__GOAL__: Every entry here needs to be repeated exactly.

----- DATA LISTING

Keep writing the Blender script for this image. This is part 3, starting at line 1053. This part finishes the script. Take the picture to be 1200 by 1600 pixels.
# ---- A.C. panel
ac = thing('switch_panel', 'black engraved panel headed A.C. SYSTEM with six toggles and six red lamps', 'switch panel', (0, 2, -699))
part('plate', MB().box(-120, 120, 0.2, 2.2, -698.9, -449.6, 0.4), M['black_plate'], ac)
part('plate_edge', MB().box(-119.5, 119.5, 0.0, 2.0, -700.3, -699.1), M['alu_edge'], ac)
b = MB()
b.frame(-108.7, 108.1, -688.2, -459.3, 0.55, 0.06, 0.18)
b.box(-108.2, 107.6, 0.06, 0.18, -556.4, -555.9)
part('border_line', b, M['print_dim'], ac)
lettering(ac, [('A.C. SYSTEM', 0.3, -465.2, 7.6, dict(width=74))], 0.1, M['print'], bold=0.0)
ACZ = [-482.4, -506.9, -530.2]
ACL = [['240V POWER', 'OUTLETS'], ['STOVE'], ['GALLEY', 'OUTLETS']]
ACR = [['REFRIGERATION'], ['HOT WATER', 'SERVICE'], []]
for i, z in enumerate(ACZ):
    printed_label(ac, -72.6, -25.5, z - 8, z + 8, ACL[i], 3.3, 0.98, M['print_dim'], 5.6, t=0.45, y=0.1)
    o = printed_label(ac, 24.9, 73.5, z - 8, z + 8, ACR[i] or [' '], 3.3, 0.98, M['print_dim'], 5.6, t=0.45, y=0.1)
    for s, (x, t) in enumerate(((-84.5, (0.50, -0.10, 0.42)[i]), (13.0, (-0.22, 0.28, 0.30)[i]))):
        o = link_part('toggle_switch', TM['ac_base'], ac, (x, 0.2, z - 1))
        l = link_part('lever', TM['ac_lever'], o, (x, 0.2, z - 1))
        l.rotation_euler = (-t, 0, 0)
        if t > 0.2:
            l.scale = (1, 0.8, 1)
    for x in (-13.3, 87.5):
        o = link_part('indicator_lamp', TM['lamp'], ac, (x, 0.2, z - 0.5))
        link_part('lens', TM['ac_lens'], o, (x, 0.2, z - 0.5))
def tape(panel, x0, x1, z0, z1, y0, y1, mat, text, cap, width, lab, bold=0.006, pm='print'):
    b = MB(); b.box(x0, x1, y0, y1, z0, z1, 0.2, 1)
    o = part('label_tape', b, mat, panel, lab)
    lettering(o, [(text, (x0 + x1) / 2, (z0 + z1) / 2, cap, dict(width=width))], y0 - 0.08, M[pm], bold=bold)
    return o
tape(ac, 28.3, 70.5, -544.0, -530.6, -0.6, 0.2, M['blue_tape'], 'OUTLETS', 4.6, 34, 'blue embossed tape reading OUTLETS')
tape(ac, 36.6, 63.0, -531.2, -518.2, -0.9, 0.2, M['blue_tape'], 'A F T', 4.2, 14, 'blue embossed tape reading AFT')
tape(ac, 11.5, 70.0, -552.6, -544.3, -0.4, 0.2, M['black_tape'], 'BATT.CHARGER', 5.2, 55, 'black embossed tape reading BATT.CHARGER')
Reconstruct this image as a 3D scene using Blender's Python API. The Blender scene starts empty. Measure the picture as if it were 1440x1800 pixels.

----------

__RESULT__:
Keep writing the Blender script for this image. This is part 3, starting at line 1053. This part finishes the script. Take the picture to be 1200 by 1600 pixels.
# ---- A.C. panel
ac = thing('switch_panel', 'black engraved panel headed A.C. SYSTEM with six toggles and six red lamps', 'switch panel', (0, 2, -699))
part('plate', MB().box(-120, 120, 0.2, 2.2, -698.9, -449.6, 0.4), M['black_plate'], ac)
part('plate_edge', MB().box(-119.5, 119.5, 0.0, 2.0, -700.3, -699.1), M['alu_edge'], ac)
b = MB()
b.frame(-108.7, 108.1, -688.2, -459.3, 0.55, 0.06, 0.18)
b.box(-108.2, 107.6, 0.06, 0.18, -556.4, -555.9)
part('border_line', b, M['print_dim'], ac)
lettering(ac, [('A.C. SYSTEM', 0.3, -465.2, 7.6, dict(width=74))], 0.1, M['print'], bold=0.0)
ACZ = [-482.4, -506.9, -530.2]
ACL = [['240V POWER', 'OUTLETS'], ['STOVE'], ['GALLEY', 'OUTLETS']]
ACR = [['REFRIGERATION'], ['HOT WATER', 'SERVICE'], []]
for i, z in enumerate(ACZ):
    printed_label(ac, -72.6, -25.5, z - 8, z + 8, ACL[i], 3.3, 0.98, M['print_dim'], 5.6, t=0.45, y=0.1)
    o = printed_label(ac, 24.9, 73.5, z - 8, z + 8, ACR[i] or [' '], 3.3, 0.98, M['print_dim'], 5.6, t=0.45, y=0.1)
    for s, (x, t) in enumerate(((-84.5, (0.50, -0.10, 0.42)[i]), (13.0, (-0.22, 0.28, 0.30)[i]))):
        o = link_part('toggle_switch', TM['ac_base'], ac, (x, 0.2, z - 1))
        l = link_part('lever', TM['ac_lever'], o, (x, 0.2, z - 1))
        l.rotation_euler = (-t, 0, 0)
        if t > 0.2:
            l.scale = (1, 0.8, 1)
    for x in (-13.3, 87.5):
        o = link_part('indicator_lamp', TM['lamp'], ac, (x, 0.2, z - 0.5))
        link_part('lens', TM['ac_lens'], o, (x, 0.2, z - 0.5))
def tape(panel, x0, x1, z0, z1, y0, y1, mat, text, cap, width, lab, bold=0.006, pm='print'):
    b = MB(); b.box(x0, x1, y0, y1, z0, z1, 0.2, 1)
    o = part('label_tape', b, mat, panel, lab)
    lettering(o, [(text, (x0 + x1) / 2, (z0 + z1) / 2, cap, dict(width=width))], y0 - 0.08, M[pm], bold=bold)
    return o
tape(ac, 28.3, 70.5, -544.0, -530.6, -0.6, 0.2, M['blue_tape'], 'OUTLETS', 4.6, 34, 'blue embossed tape reading OUTLETS')
tape(ac, 36.6, 63.0, -531.2, -518.2, -0.9, 0.2, M['blue_tape'], 'A F T', 4.2, 14, 'blue embossed tape reading AFT')
tape(ac, 11.5, 70.0, -552.6, -544.3, -0.4, 0.2, M['black_tape'], 'BATT.CHARGER', 5.2, 55, 'black embossed tape reading BATT.CHARGER')
Reconstruct this image as a 3D scene using Blender's Python API. The Blender scene starts empty. Measure the picture as if it were 1440x1800 pixels.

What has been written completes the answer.